Work to do:
Extract each line of the records below that contains the word "this".

Supplied material:
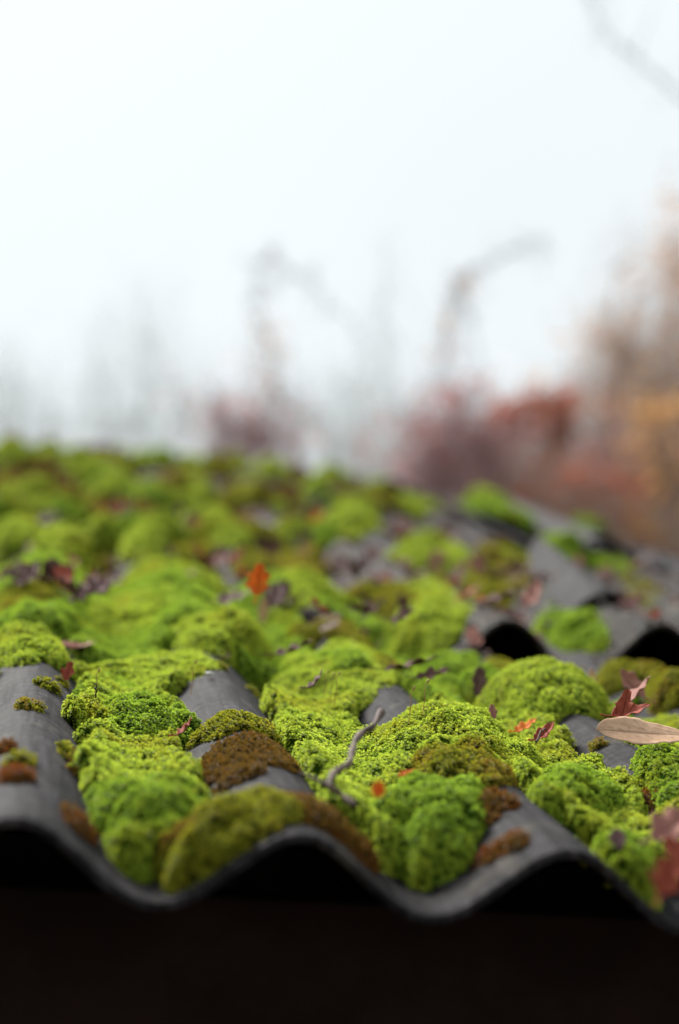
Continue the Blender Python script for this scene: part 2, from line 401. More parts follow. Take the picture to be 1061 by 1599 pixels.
def shoots_on(V, Fq, key, size, dens, parent, mw, center, rng, lift=.2):
    """scatter shoots over a height field mesh (quads); V local, center = (u, v) of the thing"""
    V = np.asarray(V); T = np.vstack([Fq[:, [0, 1, 2]], Fq[:, [0, 2, 3]]])
    A, B, D = V[T[:, 0]], V[T[:, 1]], V[T[:, 2]]
    cr = np.cross(B - A, D - A); ar = np.linalg.norm(cr, axis=1) / 2
    n = int(ar.sum() * dens)
    if n < 3: return None
    pk = rng.choice(len(T), n, p=ar / ar.sum()); r1, r2 = rng.random(n), rng.random(n); s = np.sqrt(r1)
    P = A[pk] * (1 - s)[:, None] + B[pk] * (s * (1 - r2))[:, None] + D[pk] * (s * r2)[:, None]
    nr = cr[pk] / np.maximum(np.linalg.norm(cr[pk], axis=1, keepdims=True), 1e-12); nr[nr[:, 2] < 0] *= -1
    nr = nr + np.array([0, 0, .35]) + rng.normal(0, .22, (n, 3)); nr /= np.linalg.norm(nr, axis=1, keepdims=True)
    th = np.arccos(np.clip(nr[:, 2], -1, 1)); ph = np.arctan2(nr[:, 1], nr[:, 0])
    # align z to nr: rotate about Y by th, about Z by ph; spin first about z is left to the template choice
    rot = np.stack([np.zeros(n), th, ph], 1)
    sc = size * rng.uniform(.75, 1.3, n)
    P = P + nr * sc[:, None] * lift
    U_, V_ = P[:, 0] + center[0], P[:, 1] + center[1]
    k = max(size / .0026, 1) ** .5
    patch = fbm(U_ * 22 / k, V_ * 22 / k, 40, 3) * 1.0 + rng.normal(0, .06, n)
    o = mesh_obj('moss_shoots', P, [], MOSS[key][0], parent, mw, attrs={'rot': ('POINT', 'FLOAT_VECTOR', rot), 'scl': ('POINT', 'FLOAT', sc), 'patch': ('POINT', 'FLOAT', patch), 'rnd': ('POINT', 'FLOAT', rng.random(n))})
    md = o.modifiers.new('shoots', 'NODES'); md.node_group = SHOOTS[key]
    o['kind'] = 'stuff'
    return o
TOTAL = [0]
def level(v):
    """shoot size and density by how far up the roof it is"""
    if v < 1.5: return .0034, 105000
    if v < 2.6: return .0044, 44000
    if v < 4.0: return .0060, 18000
    return .008, 11500
def cushion(label, u, v, a, b, hgt, key='lime', rot=0.0, fill=.6, group='moss cushions on the corrugated roof', lump=1.0, seed=None, w0=0.0, dens=1.0):
    """a, b half sizes across / up the roof in metres"""
    seed = seed if seed is not None else int(abs(u * 913 + v * 377)) % 991
    rng = np.random.default_rng(seed + 5)
    size, dn = level(v)
    step = max(.0032 if v < 1.5 else .006 if v < 3 else .012, min(a, b) / 30)
    nr = int(max(8, min(48, max(a, b) / step))); na = int(max(24, min(150, 2 * math.pi * (a + b) / 2 / step)))
    rr = np.linspace(0, 1, nr + 1)[1:] ** .85; aa = np.linspace(0, 2 * np.pi, na, endpoint=False)
    Rg, Ag = np.meshgrid(rr, aa, indexing='ij')
    wob = 1 + .75 * (fbm(np.cos(aa) * 2.1 + seed, np.sin(aa) * 2.1 + seed * .37, seed, 3) - .45)
    x = Rg * np.cos(Ag) * a * wob[None, :]; y = Rg * np.sin(Ag) * b * wob[None, :]
    X = x * math.cos(rot) - y * math.sin(rot); Y = x * math.sin(rot) + y * math.cos(rot)
    X = np.concatenate([[0.0], X.ravel()]); Y = np.concatenate([[0.0], Y.ravel()]); R_ = np.concatenate([[0.0], Rg.ravel()])
    Y = np.where(Y + v < .012, .012 - v + .25 * (Y + v - .012) * (Y + v > -.03) - .0105 * (Y + v <= -.03), Y)
    sw = sheet_w(X + u, Y + v)
    lev = sw * (1 - fill) + (-.020) * fill
    hgt = hgt * (.44 if v < 1.3 else .55)
    ks = 1.0 if v < 1.5 else 1.4 if v < 3 else 2.0
    L1 = lumps(X + u + .012 * fbm(X * 60, Y * 60, 5, 2), (Y + v) * .8 + .012 * fbm(X * 60, Y * 60, 8, 2), .031 * ks, seed % 7); L2 = lumps(X + u + .004 * np.sin(Y * 300), Y + v, .0125 * ks, 3)
    dome = np.clip(1 - R_ ** 2.4, 0, 1) ** .5
    und = .40 + 1.2 * fbm((X + u) * 26 / ks + seed, (Y + v) * 20 / ks, seed % 13, 3)
    top = lev + hgt * (.45 + .55 * np.clip(1 - R_ ** 2, 0, 1) ** .8) * (und if lump > .8 else 1)
    hh = min(1, hgt / .018)
    w = sw + (top - sw) * dome + lump * hh * (.0240 * ks * (L1 - .6) + .0062 * ks ** .5 * (L2 - .5)) * np.clip(dome * 1.6, 0, 1)
    w = np.maximum(w, sw - .004 + .003 * dome) - .003 * (R_ > .999) + w0
    Z = w
    V = np.stack([X, Y, Z], 1)
    idx = 1 + np.arange(nr * na).reshape(nr, na); nx = np.roll(idx, -1, axis=1)
    Fq = np.stack([idx[:-1], idx[1:], nx[1:], nx[:-1]], -1).reshape(-1, 4)
    tri = np.stack([np.zeros(na, int), idx[0], nx[0], nx[0]], -1)
    e = empty('moss_cushion', roofm(u, v, 0), label, 'moss cushion', group)
    mesh_obj('mound', V, Fq.tolist() + tri[:, :3].tolist(), MOSS[key][1], e, e.matrix_world.copy())
    s = shoots_on(V, np.vstack([Fq, tri]), key, size, dn * dens, e, e.matrix_world.copy(), (u, v), rng)
    if s is not None: TOTAL[0] += len(s.data.vertices)
    return e

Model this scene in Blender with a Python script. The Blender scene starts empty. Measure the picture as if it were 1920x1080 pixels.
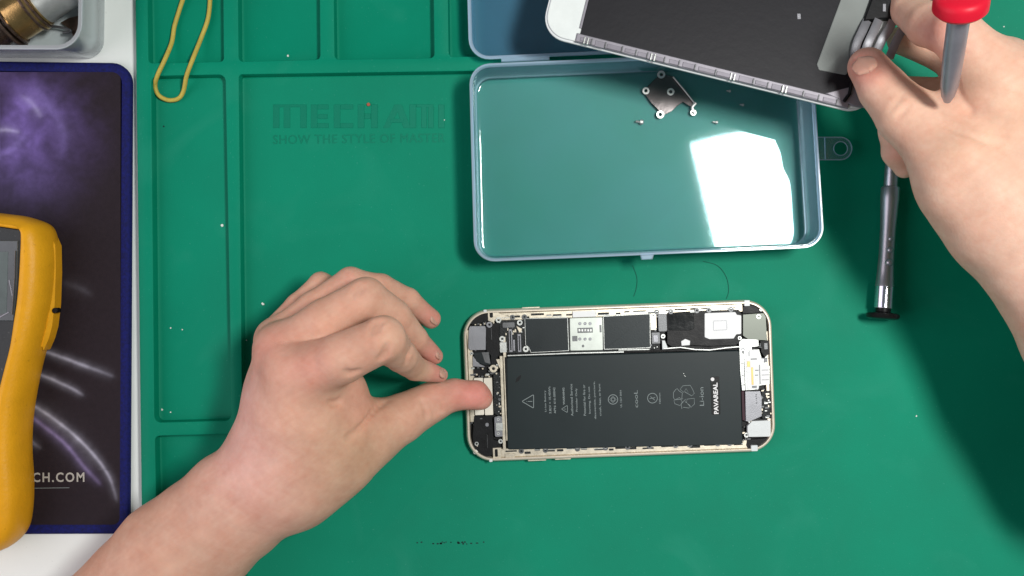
import bpy, bmesh, math, random
import numpy as np
from mathutils import Vector, Matrix
from mathutils.geometry import tessellate_polygon
R = math.radians
MM = 0.001
random.seed(4)
S = bpy.context.scene
C = S.collection

# ------------------------------------------------------------------ camera, world, lamps, exposure
CAMH = 500.0                       # mm above the working surface
K = 0.26875                        # mm per photo pixel on the working surface
cam = bpy.data.cameras.new('camera'); cam.sensor_width = 36
cam.lens = 36 * CAMH / (1920 * K); cam.clip_start = 0.01; cam.clip_end = 50
camo = bpy.data.objects.new('camera', cam); C.objects.link(camo)
camo.location = (0, 0, CAMH * MM); S.camera = camo

w = bpy.data.worlds.new('World'); S.world = w; w.use_nodes = True
bg = w.node_tree.nodes['Background']
bg.inputs[0].default_value = (0.80, 0.93, 1.0, 1); bg.inputs[1].default_value = 0.14

def area(name, loc, target, sx, sy, power, col, roll=0):
    l = bpy.data.lights.new(name, 'AREA'); l.shape = 'RECTANGLE'; l.size = sx; l.size_y = sy
    l.energy = power; l.color = col
    o = bpy.data.objects.new(name, l); C.objects.link(o); o.location = loc
    d = Vector(target) - Vector(loc)
    o.rotation_euler = (d.to_track_quat('-Z', 'Y').to_matrix() @ Matrix.Rotation(roll, 3, 'Z')).to_euler()
    return o
key = area('bench_lamp', (0.323, 0.118, 0.85), (0.323, 0.118, 0), 0.118, 0.19, 7.8, (1.0, 0.985, 0.95), R(13))
fill = area('window_light', (-0.75, -0.10, 0.50), (-0.1, -0.05, 0.03), 0.8, 0.8, 4.2, (1.0, 0.88, 0.95))

S.view_settings.view_transform = 'Standard'; S.view_settings.look = 'None'
S.view_settings.exposure = 0; S.view_settings.gamma = 1
S.render.engine = 'CYCLES'
S.cycles.transparent_max_bounces = 24

# ------------------------------------------------------------------ helpers
def P(px, py, z=0.0):
    d = (CAMH - z) / CAMH * K
    return Vector(((px - 960) * d, (540 - py) * d, z))
def pr(rpx, z): return rpx * K * (CAMH - z) / CAMH

def mat(name, col, rough=0.5, metal=0.0, var=0.0, vscale=60, bump=0.0, bscale=900, spec=0.5, sss=0.0, coat=0.0, attr=None, dirt=None):
    m = bpy.data.materials.new(name); m.use_nodes = True
    nt = m.node_tree; b = nt.nodes['Principled BSDF']
    b.inputs['Base Color'].default_value = (*col, 1)
    b.inputs['Roughness'].default_value = rough; b.inputs['Metallic'].default_value = metal
    b.inputs['Specular IOR Level'].default_value = spec if metal > .4 else spec * .42
    if coat: b.inputs['Coat Weight'].default_value = coat; b.inputs['Coat Roughness'].default_value = 0.12
    tc = nt.nodes.new('ShaderNodeTexCoord')
    src = None
    if attr:
        a = nt.nodes.new('ShaderNodeAttribute'); a.attribute_name = attr; src = a.outputs['Color']
    if var:
        n = nt.nodes.new('ShaderNodeTexNoise'); n.inputs['Scale'].default_value = vscale; n.inputs['Detail'].default_value = 6
        n.inputs['Roughness'].default_value = 0.6
        nt.links.new(tc.outputs['Object'], n.inputs['Vector'])
        mr = nt.nodes.new('ShaderNodeMapRange'); mr.inputs[1].default_value = 0.3; mr.inputs[2].default_value = 0.7
        mr.inputs[3].default_value = 1 - var; mr.inputs[4].default_value = 1 + var
        nt.links.new(n.outputs['Fac'], mr.inputs[0])
        mx = nt.nodes.new('ShaderNodeVectorMath'); mx.operation = 'SCALE'
        if src: nt.links.new(src, mx.inputs[0])
        else: mx.inputs[0].default_value = col
        nt.links.new(mr.outputs[0], mx.inputs['Scale']); src = mx.outputs[0]
        rr = nt.nodes.new('ShaderNodeMapRange'); rr.inputs[3].default_value = max(rough - var * .5, .03); rr.inputs[4].default_value = min(rough + var * .5, 1)
        nt.links.new(n.outputs['Fac'], rr.inputs[0]); nt.links.new(rr.outputs[0], b.inputs['Roughness'])
    if src: nt.links.new(src, b.inputs['Base Color'])
    if bump:
        n2 = nt.nodes.new('ShaderNodeTexNoise'); n2.inputs['Scale'].default_value = bscale; n2.inputs['Detail'].default_value = 4
        nt.links.new(tc.outputs['Object'], n2.inputs['Vector'])
        bp = nt.nodes.new('ShaderNodeBump'); bp.inputs['Distance'].default_value = 0.0003; bp.inputs['Strength'].default_value = bump
        nt.links.new(n2.outputs['Fac'], bp.inputs['Height']); nt.links.new(bp.outputs[0], b.inputs['Normal'])
    if sss:
        b.inputs['Subsurface Weight'].default_value = sss
        b.inputs['Subsurface Radius'].default_value = (1.0, 0.35, 0.2)
        b.inputs['Subsurface Scale'].default_value = 0.004
    return m

def clear_plastic(name, tint, milk, milkcol, rough=0.04, edge=0.5, ior=1.49, wave=0.0, shade=None):
    m = bpy.data.materials.new(name); m.use_nodes = True; nt = m.node_tree
    nt.nodes.clear(); N = nt.nodes.new; L = nt.links.new
    out = N('ShaderNodeOutputMaterial')
    tr = N('ShaderNodeBsdfTransparent'); tr.inputs[0].default_value = (*tint, 1)
    df = N('ShaderNodeBsdfDiffuse'); df.inputs[0].default_value = (*milkcol, 1)
    gl = N('ShaderNodeBsdfGlossy'); gl.inputs['Roughness'].default_value = rough; gl.inputs[0].default_value = (0.95, 0.98, 1, 1)
    lw = N('ShaderNodeLayerWeight'); lw.inputs[0].default_value = 0.35
    mr = N('ShaderNodeMapRange'); mr.inputs[1].default_value = 0.25; mr.inputs[2].default_value = 0.95; mr.inputs[3].default_value = milk; mr.inputs[4].default_value = edge
    L(lw.outputs['Facing'], mr.inputs[0])
    m1 = N('ShaderNodeMixShader'); L(mr.outputs[0], m1.inputs[0]); L(tr.outputs[0], m1.inputs[1]); L(df.outputs[0], m1.inputs[2])
    fr = N('ShaderNodeFresnel'); fr.inputs[0].default_value = ior
    if wave:
        tc = N('ShaderNodeTexCoord'); n = N('ShaderNodeTexNoise'); n.inputs['Scale'].default_value = 14; n.inputs['Detail'].default_value = 1
        L(tc.outputs['Object'], n.inputs['Vector'])
        bp = N('ShaderNodeBump'); bp.inputs['Distance'].default_value = 0.001; bp.inputs['Strength'].default_value = wave
        L(n.outputs['Fac'], bp.inputs['Height'])
        L(bp.outputs[0], gl.inputs['Normal'])
    if wave:
        g2 = N('ShaderNodeBsdfGlossy'); g2.inputs['Roughness'].default_value = .42; g2.inputs[0].default_value = (0.9, 0.97, 1, 1)
        mg = N('ShaderNodeMixShader'); mg.inputs[0].default_value = .22; L(gl.outputs[0], mg.inputs[1]); L(g2.outputs[0], mg.inputs[2]); gl = mg
        n3 = N('ShaderNodeTexNoise'); n3.inputs['Scale'].default_value = 22; n3.inputs['Detail'].default_value = 7; L(tc.outputs['Object'], n3.inputs['Vector'])
        ma = N('ShaderNodeMath'); ma.operation = 'MULTIPLY_ADD'; L(n3.outputs['Fac'], ma.inputs[0]); ma.inputs[1].default_value = .10; ma.inputs[2].default_value = -.045
        mb_ = N('ShaderNodeMath'); mb_.operation = 'ADD'; mb_.use_clamp = True; L(mr.outputs[0], mb_.inputs[0]); L(ma.outputs[0], mb_.inputs[1]); L(mb_.outputs[0], m1.inputs[0])
    m2 = N('ShaderNodeMixShader'); L(fr.outputs[0], m2.inputs[0]); L(m1.outputs[0], m2.inputs[1]); L(gl.outputs[0], m2.inputs[2])
    L(m2.outputs[0], out.inputs['Surface'])
    return m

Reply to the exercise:
Continue the Blender Python script for this scene: part 2, from line 401. More parts follow. Take the picture to be 1061 by 1599 pixels.
Model this scene in Blender with a Python script. The Blender scene starts empty. Measure the picture as if it were 1920x1080 pixels.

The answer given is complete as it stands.